> GOAL:
Pick out each line below containing "first".

> DATA LINES:
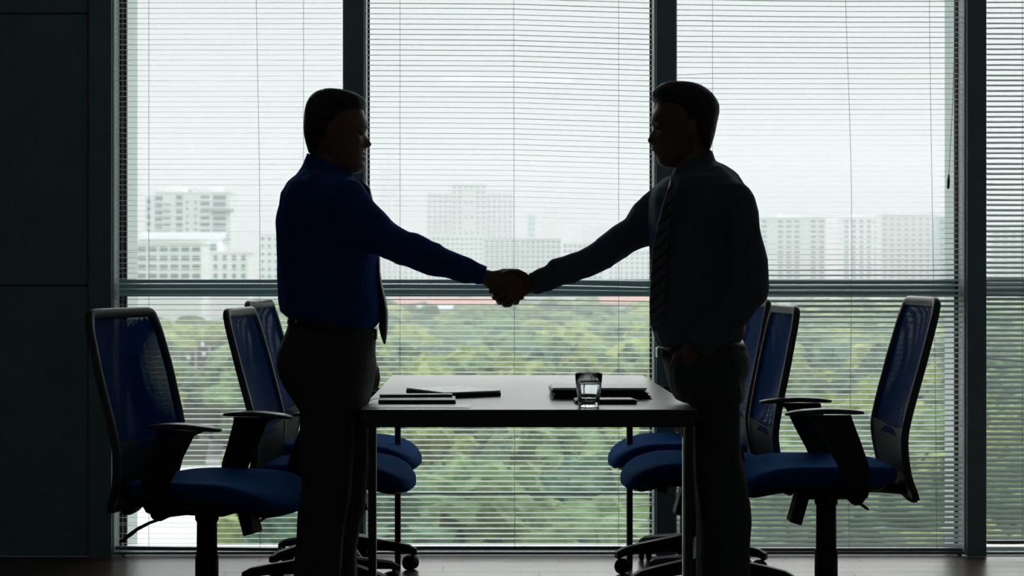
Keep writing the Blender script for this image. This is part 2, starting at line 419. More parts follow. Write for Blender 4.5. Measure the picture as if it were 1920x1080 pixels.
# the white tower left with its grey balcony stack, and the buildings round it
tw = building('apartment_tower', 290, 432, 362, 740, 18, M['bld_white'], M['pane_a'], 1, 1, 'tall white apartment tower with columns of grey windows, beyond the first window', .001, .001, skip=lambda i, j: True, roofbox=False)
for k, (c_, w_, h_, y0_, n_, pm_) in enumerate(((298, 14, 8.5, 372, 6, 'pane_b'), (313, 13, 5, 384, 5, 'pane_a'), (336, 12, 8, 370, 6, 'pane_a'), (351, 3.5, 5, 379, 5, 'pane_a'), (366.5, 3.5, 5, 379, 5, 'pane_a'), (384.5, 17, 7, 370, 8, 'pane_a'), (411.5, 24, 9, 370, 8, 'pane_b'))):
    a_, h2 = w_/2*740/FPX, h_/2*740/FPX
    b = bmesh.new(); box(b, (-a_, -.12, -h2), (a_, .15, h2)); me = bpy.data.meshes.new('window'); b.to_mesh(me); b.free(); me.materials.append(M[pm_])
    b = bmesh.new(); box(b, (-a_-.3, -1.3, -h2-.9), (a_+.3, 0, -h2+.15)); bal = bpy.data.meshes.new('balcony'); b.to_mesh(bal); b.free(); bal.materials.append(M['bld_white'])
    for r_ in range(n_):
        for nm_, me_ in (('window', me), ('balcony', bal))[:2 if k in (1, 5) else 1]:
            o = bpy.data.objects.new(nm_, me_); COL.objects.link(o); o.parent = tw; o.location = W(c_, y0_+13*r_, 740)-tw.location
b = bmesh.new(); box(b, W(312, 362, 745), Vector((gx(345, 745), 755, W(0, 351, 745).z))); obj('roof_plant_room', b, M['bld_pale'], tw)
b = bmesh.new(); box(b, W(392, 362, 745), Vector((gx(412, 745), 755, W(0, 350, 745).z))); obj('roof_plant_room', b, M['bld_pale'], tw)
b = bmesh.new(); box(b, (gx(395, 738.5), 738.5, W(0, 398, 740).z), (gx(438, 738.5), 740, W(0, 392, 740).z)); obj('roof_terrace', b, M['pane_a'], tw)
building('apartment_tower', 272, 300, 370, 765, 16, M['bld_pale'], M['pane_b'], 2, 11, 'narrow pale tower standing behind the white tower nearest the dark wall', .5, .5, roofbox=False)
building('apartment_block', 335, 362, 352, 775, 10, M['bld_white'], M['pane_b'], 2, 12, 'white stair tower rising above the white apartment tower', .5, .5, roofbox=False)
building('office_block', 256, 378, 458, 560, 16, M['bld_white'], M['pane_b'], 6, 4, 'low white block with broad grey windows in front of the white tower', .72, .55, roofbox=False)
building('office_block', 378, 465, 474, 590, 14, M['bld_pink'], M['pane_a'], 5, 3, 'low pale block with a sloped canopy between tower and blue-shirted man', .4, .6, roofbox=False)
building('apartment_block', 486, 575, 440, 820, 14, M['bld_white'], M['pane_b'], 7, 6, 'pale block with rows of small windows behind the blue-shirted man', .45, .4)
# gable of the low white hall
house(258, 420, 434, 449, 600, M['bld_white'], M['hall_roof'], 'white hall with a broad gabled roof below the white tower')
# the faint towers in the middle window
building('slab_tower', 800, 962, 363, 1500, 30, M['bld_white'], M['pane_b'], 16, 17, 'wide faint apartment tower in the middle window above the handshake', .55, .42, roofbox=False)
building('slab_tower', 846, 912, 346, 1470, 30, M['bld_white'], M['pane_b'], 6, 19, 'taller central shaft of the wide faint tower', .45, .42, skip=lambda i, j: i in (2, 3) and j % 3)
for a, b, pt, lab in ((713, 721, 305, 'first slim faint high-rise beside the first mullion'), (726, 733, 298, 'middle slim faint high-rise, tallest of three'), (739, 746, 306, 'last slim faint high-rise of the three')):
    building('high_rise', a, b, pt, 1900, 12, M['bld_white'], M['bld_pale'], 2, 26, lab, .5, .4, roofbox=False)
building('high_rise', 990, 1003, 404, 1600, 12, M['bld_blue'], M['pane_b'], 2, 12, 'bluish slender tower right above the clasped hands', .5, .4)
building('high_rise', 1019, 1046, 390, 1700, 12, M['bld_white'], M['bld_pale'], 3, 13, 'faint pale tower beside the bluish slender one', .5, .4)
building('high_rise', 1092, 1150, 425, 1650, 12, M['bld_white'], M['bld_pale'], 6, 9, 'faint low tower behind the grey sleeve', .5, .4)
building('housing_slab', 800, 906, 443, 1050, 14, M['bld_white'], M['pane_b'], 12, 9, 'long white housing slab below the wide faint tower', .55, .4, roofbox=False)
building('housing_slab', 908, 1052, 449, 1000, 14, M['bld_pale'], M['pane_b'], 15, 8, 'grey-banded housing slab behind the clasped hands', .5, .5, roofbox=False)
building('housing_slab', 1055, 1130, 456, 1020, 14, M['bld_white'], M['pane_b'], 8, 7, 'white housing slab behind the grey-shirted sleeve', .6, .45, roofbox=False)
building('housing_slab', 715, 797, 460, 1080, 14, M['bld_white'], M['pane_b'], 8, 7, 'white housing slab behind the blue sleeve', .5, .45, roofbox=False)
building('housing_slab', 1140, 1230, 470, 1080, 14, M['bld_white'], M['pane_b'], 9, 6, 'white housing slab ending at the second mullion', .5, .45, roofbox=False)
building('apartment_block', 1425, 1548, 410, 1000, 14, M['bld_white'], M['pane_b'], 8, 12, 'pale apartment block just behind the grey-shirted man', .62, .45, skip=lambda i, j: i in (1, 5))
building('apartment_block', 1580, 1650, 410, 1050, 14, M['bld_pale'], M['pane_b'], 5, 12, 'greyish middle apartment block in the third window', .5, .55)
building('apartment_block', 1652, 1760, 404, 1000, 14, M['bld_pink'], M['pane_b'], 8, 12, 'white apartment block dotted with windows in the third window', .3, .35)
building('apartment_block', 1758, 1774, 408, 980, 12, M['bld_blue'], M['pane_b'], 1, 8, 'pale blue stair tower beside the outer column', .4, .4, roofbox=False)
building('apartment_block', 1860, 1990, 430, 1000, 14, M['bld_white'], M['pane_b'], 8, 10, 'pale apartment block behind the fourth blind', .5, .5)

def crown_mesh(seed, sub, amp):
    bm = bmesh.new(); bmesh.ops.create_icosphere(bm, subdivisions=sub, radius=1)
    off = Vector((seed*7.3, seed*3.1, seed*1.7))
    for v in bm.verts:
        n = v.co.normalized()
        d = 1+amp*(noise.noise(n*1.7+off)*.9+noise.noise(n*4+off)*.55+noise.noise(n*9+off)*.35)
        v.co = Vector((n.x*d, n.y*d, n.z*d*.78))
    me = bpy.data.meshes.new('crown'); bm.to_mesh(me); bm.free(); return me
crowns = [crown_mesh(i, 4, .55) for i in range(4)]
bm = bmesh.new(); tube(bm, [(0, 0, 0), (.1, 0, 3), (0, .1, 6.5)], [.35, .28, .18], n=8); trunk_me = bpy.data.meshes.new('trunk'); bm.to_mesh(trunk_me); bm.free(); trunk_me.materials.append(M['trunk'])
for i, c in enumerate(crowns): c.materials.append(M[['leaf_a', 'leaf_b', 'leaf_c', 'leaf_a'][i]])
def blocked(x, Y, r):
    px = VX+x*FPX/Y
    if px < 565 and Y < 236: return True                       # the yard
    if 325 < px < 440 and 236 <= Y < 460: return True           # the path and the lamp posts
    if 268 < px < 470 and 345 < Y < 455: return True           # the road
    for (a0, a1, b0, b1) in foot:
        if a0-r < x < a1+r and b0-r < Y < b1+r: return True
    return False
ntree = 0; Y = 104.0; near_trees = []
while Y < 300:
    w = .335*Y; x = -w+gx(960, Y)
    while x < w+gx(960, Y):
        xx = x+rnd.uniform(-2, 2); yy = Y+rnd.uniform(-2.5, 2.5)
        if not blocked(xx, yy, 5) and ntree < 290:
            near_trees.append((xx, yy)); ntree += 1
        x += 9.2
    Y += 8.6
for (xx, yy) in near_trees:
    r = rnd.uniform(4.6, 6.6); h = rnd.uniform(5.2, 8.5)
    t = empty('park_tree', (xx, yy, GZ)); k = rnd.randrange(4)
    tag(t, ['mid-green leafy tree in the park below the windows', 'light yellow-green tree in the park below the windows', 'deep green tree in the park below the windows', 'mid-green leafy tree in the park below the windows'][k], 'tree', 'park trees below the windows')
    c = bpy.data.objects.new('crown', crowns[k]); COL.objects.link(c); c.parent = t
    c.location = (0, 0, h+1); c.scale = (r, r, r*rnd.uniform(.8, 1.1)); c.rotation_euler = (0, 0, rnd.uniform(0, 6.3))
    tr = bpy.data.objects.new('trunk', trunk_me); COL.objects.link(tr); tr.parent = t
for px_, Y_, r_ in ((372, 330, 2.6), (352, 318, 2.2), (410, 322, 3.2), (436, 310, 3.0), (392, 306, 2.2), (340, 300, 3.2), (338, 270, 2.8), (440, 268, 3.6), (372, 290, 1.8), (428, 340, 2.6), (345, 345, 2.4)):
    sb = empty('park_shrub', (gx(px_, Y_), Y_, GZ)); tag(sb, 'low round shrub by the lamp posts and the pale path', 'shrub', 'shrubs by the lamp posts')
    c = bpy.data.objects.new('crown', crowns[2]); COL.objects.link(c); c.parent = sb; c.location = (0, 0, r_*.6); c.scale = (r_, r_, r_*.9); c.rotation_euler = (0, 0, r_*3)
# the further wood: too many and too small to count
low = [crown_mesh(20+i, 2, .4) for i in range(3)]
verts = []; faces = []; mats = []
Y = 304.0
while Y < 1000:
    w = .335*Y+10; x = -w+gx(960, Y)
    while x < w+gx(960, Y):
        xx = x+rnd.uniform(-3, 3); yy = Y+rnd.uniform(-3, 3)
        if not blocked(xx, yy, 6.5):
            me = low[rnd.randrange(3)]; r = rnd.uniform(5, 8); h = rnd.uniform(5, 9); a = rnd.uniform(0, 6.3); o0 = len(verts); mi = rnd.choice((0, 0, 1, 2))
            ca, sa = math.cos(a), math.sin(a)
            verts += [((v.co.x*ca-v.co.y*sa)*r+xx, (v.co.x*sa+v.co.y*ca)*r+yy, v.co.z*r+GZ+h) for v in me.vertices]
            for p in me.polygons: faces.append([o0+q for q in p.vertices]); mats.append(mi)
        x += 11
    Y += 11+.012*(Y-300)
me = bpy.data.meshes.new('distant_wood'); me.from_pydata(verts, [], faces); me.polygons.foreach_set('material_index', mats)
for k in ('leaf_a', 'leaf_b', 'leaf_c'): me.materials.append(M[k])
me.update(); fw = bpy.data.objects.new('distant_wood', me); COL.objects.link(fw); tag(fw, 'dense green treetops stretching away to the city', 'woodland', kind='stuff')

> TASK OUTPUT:
tw = building('apartment_tower', 290, 432, 362, 740, 18, M['bld_white'], M['pane_a'], 1, 1, 'tall white apartment tower with columns of grey windows, beyond the first window', .001, .001, skip=lambda i, j: True, roofbox=False)
for a, b, pt, lab in ((713, 721, 305, 'first slim faint high-rise beside the first mullion'), (726, 733, 298, 'middle slim faint high-rise, tallest of three'), (739, 746, 306, 'last slim faint high-rise of the three')):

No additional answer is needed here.